Improvement of ethylene epoxidation by palladium–silver catalysts in a low-temperature dielectric barrier discharge system

Abstract

This work was to improve the ethylene (C2H4) epoxidation reaction by adding different catalysts in a low-temperature dielectric barrier discharge (DBD) system. The studied catalysts for the ethylene epoxidation were 0.1 wt.% silver (Ag), 0.005 wt.% palladium (Pd), 0.01 wt.% Pd, and 0.01 wt.% Pd-0.1 wt.% Ag catalysts, which were coated on the second half surface of the frosted glass plates, used as a dielectric barrier material. A separate O2/C2H4 feed with a C2H4 feed position fraction of 0.5 was employed to suppress all undesired reactions and to enhance the EO selectivity.

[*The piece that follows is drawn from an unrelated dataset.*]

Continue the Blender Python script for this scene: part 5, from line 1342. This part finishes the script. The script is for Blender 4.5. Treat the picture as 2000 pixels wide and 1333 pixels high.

The C2H4 separate feed from O2 reduced opportunity of the collision between C2H4 molecules with high energetic electrons, causing the reduction in carbon monoxide (CO) formation, carbon dioxide (CO2) formation, dehydrogenation, C2H4 cracking, and ethylene oxide (EO) oxidation. Interestingly, the presence of any active catalyst (0.1 wt.% Ag, 0.01 wt.% Pd or 0.01 wt.%Pd-0.1 wt.% Ag catalysts) provided the significant increases in the EO selectivity due to the addition of surface reactions on the active sites of the applied catalysts. The bimetallic 0.01 wt.% Pd-0.1 wt.% Ag catalyst in the DBD system exhibited the best synergistic process performance in terms of the highest EO selectivity and yield. The addition of the Pd on the 0.1 wt.% Ag catalyst promoted the reaction of oxametallacycle (OMC) intermediate to form the desired EO and maximized the difference in the activation energies between the desired EO formation and undesired acetaldehyde formation of OMC, resulting in the improved EO selectivity.